Peep These Historic Love Nests

In honor of Valentine’s Day, we rounded up a trio of homes where famous romances unfolded (or imploded).

By Sarah Stebbins
From our February 2022 issue
Hamilton House, South Berwick, Maine
Courtesy of Historic New England

Hamilton House, South Berwick

Early in the Revolutionary War, patriot Mary Hamilton was looking out an arched drawing-room window in her family’s grand Georgian home when she saw her loyalist paramour, Roger Wallingford, step out from behind a grove of lilacs. She rushed out to meet him by the bank of the Salmon Falls River, where he declared, “I am here to show you how much I love you, though you think that I have been putting you to shame” — and he vowed to join the American cause the next day. The fictional drama in Sarah Orne Jewett’s 1901 The Tory Lover unfolds at Hamilton House, in South Berwick, built around 1785 for shipping merchant Jonathan Hamilton. Jewett, who lived in a 1774 Georgian nearby, had long been enamored of the home. When it deteriorated in the 1890s, she convinced a wealthy friend to restore it. Her drawing-room scene describes the place as imbued with “the salt scent of the tide and the fragrance of the upland pasture and pine woods.”

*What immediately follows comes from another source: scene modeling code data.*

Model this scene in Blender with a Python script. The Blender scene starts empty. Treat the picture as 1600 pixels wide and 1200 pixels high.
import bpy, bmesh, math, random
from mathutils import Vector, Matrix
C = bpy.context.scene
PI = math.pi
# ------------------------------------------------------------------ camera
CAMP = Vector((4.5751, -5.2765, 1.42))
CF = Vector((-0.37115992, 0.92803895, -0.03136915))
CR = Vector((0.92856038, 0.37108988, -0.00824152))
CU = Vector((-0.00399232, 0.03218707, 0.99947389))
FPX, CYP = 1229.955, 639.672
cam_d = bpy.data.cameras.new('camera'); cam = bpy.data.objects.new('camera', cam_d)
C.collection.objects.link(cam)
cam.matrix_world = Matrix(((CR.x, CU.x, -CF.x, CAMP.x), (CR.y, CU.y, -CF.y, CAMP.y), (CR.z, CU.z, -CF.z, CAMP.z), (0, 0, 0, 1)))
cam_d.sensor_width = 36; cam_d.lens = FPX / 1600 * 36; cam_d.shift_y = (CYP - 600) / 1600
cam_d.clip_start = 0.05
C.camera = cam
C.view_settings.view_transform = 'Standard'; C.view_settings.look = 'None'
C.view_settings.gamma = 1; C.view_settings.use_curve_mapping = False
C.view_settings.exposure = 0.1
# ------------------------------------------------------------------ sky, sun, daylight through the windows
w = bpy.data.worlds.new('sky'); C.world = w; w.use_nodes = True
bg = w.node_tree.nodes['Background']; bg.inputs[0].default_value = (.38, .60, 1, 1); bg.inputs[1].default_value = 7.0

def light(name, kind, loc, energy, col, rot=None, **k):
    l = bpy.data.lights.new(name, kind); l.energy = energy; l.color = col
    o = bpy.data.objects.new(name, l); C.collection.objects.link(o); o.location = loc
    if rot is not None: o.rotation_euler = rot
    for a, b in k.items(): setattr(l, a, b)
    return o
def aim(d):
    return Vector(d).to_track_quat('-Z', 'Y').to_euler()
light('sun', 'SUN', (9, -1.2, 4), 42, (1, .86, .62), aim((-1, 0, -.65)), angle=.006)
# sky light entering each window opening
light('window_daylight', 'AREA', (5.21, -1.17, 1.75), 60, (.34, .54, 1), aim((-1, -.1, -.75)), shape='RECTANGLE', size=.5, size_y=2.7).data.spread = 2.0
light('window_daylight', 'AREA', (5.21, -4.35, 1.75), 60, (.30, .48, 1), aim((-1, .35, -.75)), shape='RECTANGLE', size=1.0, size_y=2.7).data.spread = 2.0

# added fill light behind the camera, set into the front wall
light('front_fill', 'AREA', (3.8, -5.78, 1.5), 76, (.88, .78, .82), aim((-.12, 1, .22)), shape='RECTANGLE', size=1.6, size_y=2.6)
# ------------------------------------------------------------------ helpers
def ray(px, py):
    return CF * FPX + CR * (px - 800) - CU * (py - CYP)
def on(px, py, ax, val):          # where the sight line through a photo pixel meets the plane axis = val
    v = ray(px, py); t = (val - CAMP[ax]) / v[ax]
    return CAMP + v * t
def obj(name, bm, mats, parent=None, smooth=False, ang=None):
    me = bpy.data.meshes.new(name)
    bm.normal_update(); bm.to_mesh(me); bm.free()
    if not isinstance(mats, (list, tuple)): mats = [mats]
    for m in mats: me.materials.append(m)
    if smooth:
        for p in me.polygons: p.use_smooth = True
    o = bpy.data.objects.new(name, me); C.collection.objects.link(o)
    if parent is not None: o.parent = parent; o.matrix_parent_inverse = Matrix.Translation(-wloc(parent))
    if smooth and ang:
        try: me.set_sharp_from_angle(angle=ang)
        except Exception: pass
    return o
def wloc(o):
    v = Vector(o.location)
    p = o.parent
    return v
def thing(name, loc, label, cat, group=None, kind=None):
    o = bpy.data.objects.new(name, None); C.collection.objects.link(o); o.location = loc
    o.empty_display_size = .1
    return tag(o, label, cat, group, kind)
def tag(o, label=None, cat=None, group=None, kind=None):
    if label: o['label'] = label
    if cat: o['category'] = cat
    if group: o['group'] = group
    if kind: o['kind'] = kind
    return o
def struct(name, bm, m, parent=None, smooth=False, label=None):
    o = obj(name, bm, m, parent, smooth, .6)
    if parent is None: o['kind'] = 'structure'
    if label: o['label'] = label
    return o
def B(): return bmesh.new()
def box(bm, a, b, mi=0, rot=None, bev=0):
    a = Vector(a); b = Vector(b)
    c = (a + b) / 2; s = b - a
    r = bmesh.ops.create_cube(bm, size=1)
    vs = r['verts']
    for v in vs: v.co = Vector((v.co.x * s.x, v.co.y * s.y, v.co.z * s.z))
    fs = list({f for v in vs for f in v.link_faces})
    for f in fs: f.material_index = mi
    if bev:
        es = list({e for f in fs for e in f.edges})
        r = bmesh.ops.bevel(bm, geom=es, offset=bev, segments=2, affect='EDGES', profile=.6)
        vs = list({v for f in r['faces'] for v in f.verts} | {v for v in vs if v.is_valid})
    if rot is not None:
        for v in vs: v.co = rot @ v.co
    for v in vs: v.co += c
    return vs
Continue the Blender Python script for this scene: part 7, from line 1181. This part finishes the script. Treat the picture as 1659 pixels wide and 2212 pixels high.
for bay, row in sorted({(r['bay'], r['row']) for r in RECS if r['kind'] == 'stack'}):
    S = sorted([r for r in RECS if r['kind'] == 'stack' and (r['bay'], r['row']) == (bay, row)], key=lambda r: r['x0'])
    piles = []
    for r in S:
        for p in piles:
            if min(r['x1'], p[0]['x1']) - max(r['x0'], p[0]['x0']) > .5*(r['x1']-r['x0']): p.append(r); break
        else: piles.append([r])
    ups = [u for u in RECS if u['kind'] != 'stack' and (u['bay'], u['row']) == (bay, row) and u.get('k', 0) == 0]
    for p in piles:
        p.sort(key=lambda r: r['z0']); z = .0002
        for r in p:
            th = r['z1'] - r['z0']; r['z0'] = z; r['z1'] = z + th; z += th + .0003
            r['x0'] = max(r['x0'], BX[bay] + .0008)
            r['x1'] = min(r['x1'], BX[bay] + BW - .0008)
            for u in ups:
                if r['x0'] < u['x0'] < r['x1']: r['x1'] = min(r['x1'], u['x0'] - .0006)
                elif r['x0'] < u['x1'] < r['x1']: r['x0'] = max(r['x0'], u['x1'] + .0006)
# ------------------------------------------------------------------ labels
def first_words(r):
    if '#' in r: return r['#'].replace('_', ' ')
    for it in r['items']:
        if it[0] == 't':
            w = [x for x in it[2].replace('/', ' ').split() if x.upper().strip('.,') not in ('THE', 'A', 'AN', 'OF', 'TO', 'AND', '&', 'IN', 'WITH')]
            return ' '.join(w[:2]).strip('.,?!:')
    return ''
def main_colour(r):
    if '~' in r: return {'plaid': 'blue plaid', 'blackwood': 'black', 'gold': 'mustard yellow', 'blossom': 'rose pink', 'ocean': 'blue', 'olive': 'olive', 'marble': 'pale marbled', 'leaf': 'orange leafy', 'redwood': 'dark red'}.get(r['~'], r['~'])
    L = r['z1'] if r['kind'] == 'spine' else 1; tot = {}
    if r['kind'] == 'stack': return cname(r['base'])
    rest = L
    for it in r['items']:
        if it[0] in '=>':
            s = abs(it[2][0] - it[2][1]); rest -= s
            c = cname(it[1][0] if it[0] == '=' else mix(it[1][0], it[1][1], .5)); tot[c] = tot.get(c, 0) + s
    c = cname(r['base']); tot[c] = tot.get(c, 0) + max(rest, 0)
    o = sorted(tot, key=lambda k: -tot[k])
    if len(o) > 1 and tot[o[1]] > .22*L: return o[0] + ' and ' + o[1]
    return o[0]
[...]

Shurtleff House, Kittery, Maine
Courtesy of Portsmouth Athenaeum

Shurtleff House, Kittery

Impressionist painter Russell Cheney was bound for Venice and scholar and literary critic F.O. Matthiessen for Oxford when they met on an ocean liner, in 1924. Over the next 20 years, they exchanged more than 3,000 letters, using the nicknames “Rat” and “Devil.” “Marriage! What a strange word to be applied to two men!” Matthiessen/Devil exclaimed in an early note. “Can’t you hear the hell-hounds of society baying full pursuit behind us?” So the two maintained a romantic partnership “beyond society,” spending summers with their more than half a dozen cats at Kittery’s 1790 Shurtleff House, which they purchased in 1930. Cheney became a local fixture, painting houses, people, and seascapes en plein air, and eventually lived year-round in the cottage, where he died in 1945. Devastated, Matthiessen committed suicide five years later. “I am fortunate in having found the right place for me to paint,” Cheney wrote, “and to forget the urge to be somewhere else.”

Briarcliffe, Bar Harbor, Maine
Courtesy of the Maine Historic Preservation Commission

Briarcliffe, Bar Harbor

When socialites Evalyn and Ned McLean wed in 1908, their parents gave them $200,000 for a three-month honeymoon in Europe and the Middle East — also, Briarcliffe, an 1881 Shingle-style mansion on Bar Harbor’s Shore Path. Designed by architect William Ralph Emerson for real-estate investor J. Montgomery Sears, the home had been rented by John D. Rockefeller Jr. The McLeans added a bowling alley, a ballroom with murals of the Bay of Naples, and a nursery suite, and they hosted lavish parties. Their lives and marriage deteriorated after they purchased the supposedly cursed Hope Diamond in 1911. In 1918, their 9-year-old son was killed by a car; in 1929, Ned left Evalyn for another woman. Evalyn had him committed to an insane asylum in 1933, where he purportedly danced the hokey-pokey with Zelda Fitzgerald and later died. Their daughter succumbed to a drug overdose in 1946, and Evalyn died the following year — reportedly while wearing the Hope Diamond. The house was torn down in 1968.